A documentary marking the 40th anniversary of China’s reform and opening-up is garnering a global audience, especially in Asian countries, industry insiders say.
The three-episode series, How China Made It, is airing on the Discovery Channel in more than 200 countries. Through interviews, the documentary looks back at how China has changed over the past 40 years and what the country has accomplished during that time.
The series began on Dec 15 on Discovery and China’s streaming media service Youku and runs for two weeks. It was jointly produced by China Intercontinental Communication Center, Youku, the Discovery Channel and the United Kingdom-based independent production company Meridian Line Films.
Wang Yuanyuan, director of the film and video production center at the China Intercontinental Communication Center says that quality programs like this one are able to cross cultures and attract audiences both in China and overseas.
Tony Qiu, vice-president for China and South Korea for Discovery, said that China’s global audience is interested in the country’s economic development, as previous programs about China have all received very high ratings.

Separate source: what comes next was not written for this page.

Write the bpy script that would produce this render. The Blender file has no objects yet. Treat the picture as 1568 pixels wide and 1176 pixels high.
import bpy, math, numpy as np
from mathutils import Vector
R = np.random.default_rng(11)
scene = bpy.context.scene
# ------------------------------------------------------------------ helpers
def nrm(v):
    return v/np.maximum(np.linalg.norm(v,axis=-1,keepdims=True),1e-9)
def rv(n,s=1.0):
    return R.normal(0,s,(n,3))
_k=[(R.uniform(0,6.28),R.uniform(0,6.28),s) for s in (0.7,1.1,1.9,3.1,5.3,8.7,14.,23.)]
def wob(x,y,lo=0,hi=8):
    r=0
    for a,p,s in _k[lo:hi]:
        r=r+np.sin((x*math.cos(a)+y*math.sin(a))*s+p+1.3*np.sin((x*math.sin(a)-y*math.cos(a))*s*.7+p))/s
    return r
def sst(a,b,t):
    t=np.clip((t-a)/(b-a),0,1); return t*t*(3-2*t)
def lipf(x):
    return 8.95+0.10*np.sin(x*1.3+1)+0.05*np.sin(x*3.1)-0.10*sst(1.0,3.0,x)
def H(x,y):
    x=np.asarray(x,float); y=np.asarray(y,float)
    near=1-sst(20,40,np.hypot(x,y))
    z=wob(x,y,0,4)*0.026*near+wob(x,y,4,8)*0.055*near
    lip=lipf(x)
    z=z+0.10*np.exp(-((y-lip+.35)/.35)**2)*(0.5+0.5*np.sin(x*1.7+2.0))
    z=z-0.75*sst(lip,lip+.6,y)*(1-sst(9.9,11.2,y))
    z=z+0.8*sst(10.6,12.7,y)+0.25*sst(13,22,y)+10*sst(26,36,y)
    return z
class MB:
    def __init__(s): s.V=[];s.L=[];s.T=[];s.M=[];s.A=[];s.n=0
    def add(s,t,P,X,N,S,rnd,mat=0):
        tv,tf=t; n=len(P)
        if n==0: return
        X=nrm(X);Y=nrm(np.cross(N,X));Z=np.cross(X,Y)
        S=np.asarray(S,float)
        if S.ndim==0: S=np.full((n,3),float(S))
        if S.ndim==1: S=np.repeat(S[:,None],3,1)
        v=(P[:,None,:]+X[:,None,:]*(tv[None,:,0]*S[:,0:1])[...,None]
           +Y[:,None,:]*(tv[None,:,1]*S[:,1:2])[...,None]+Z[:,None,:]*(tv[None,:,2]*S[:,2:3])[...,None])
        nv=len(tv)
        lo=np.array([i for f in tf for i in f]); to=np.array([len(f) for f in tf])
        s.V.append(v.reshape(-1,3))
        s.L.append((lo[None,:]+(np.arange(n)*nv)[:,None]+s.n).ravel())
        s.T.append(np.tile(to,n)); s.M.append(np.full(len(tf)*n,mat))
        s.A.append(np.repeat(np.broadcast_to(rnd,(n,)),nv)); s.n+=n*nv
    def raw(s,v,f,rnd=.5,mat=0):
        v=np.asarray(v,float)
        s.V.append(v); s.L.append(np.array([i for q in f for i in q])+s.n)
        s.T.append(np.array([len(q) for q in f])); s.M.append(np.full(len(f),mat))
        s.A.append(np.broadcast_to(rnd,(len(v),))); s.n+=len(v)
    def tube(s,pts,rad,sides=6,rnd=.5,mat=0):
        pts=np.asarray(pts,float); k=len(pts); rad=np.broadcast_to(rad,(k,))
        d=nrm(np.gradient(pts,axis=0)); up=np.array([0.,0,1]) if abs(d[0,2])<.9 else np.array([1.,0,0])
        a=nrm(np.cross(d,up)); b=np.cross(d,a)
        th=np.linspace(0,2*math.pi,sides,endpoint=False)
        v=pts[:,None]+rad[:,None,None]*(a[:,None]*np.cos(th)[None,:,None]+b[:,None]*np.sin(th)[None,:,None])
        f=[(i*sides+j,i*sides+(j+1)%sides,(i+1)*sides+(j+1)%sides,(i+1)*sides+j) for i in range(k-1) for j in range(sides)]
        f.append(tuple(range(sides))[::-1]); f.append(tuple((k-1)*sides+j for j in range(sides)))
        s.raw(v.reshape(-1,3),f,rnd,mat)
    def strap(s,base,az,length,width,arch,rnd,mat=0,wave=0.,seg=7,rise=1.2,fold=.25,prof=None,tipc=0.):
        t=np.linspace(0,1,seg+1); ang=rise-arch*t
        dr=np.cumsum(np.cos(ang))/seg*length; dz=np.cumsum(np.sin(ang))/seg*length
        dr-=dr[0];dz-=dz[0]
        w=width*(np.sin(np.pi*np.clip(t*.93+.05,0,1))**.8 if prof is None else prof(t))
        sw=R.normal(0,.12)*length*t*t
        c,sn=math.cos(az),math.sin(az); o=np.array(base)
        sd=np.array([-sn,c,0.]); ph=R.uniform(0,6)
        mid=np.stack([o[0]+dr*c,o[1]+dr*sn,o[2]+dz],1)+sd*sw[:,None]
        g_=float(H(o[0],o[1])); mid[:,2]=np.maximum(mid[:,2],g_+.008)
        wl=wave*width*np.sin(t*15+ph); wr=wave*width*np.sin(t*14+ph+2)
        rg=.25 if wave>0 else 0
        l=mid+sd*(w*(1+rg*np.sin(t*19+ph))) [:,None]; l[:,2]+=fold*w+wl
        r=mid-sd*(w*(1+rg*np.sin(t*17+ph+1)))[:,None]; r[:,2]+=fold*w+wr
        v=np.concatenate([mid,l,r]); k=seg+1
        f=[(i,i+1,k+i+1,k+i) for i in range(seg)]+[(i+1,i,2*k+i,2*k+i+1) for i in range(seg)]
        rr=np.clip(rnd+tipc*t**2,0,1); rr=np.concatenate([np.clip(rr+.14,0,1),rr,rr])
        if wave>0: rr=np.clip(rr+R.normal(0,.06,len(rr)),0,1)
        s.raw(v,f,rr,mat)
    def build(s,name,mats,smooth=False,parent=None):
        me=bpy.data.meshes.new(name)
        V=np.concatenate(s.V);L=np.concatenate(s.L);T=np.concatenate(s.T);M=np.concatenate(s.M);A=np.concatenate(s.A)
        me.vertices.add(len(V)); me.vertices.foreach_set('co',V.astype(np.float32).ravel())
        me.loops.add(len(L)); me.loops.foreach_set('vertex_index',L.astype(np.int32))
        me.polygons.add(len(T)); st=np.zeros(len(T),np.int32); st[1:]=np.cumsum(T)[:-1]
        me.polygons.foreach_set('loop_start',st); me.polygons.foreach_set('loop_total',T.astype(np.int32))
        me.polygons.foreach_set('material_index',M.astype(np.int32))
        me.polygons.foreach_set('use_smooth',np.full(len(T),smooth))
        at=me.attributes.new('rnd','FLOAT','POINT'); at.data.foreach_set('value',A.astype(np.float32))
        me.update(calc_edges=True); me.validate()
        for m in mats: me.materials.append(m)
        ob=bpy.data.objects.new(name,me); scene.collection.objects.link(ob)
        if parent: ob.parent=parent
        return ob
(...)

“Audiences in Asia are especially interested in these stories, as they are geographically close to China and have close economic connections with it,” he says. “Western audiences also pay a lot of attention to China,” Qiu says.
He says the series is important because some global audiences have an outdated impression of the country. These documentaries are important in terms of learning about modern China, he says.
The first episode, Love of the Land, dives deep into the lives of people in China’s rural regions and explores, through personal stories, how reform and opening-up has changed the lives of farming families, from the beginning of the household responsibility system in 1978 to today.
The second episode, Chasing Dreams, tells the stories of entrepreneurs, the businesspeople, the industrialists, both large and small, who jumped at new opportunities that were created by the different policies in the reform era.
The third episode, Future Focused, explores the many ways that daily lives have continued to change since 1978, including in education, travel, and health.